In closing I want to ask for some information which perhaps you may have about the Russian government. Obviously the world in general has been entirely mistaken as to the durability of the Soviet Government and more especially has completely underrated the power of its military forces. The Soviet Republic has surprised the world. How has it succeeded? You may answer that it is due to communism, but I would like more specific information, not so much about the political system in Russia, but rather about the economic. I would greatly appreciate it if I could get the answers to the following questions:

What system of land tenure has been adopted? Is private title to land permitted and, if so, is adequate payment made for the privilege? If not, does the government secure its revenue by leasing locations on the land, or does it resort to taxation?

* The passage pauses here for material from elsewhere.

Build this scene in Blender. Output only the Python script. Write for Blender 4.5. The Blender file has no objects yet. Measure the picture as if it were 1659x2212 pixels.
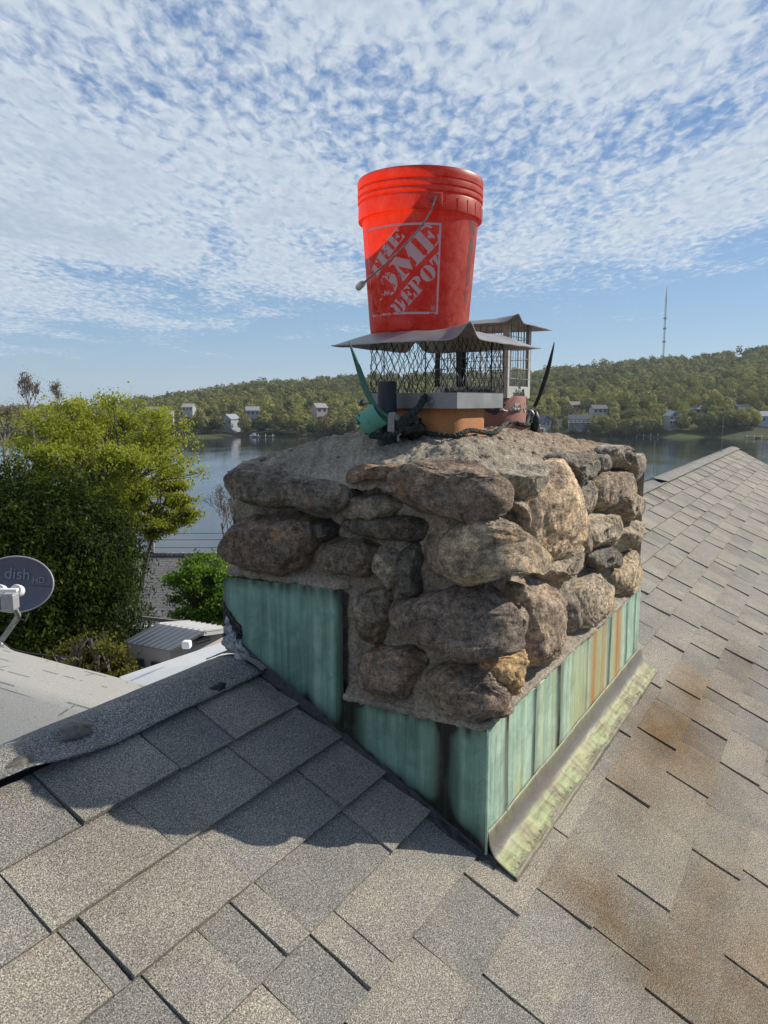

Specifically does it levy taxes on imports from foreign countries?

Since one good turn deserves another and you have done me a good turn, I am reciprocating by sending you a copy of Protection or Free Trade by Henry George. I would particularly recommend that you read the last ten chapters of the book, that is chapters 21 to 30 inclusive.

Professor John Dewey of Columbia University has made this statement about Henry George. "No man, no graduate of a higher educational institution, has a right to regard himself as an educated man in social thought unless he has some first hand acquaintance with the theoretical contribution of this great American thinker."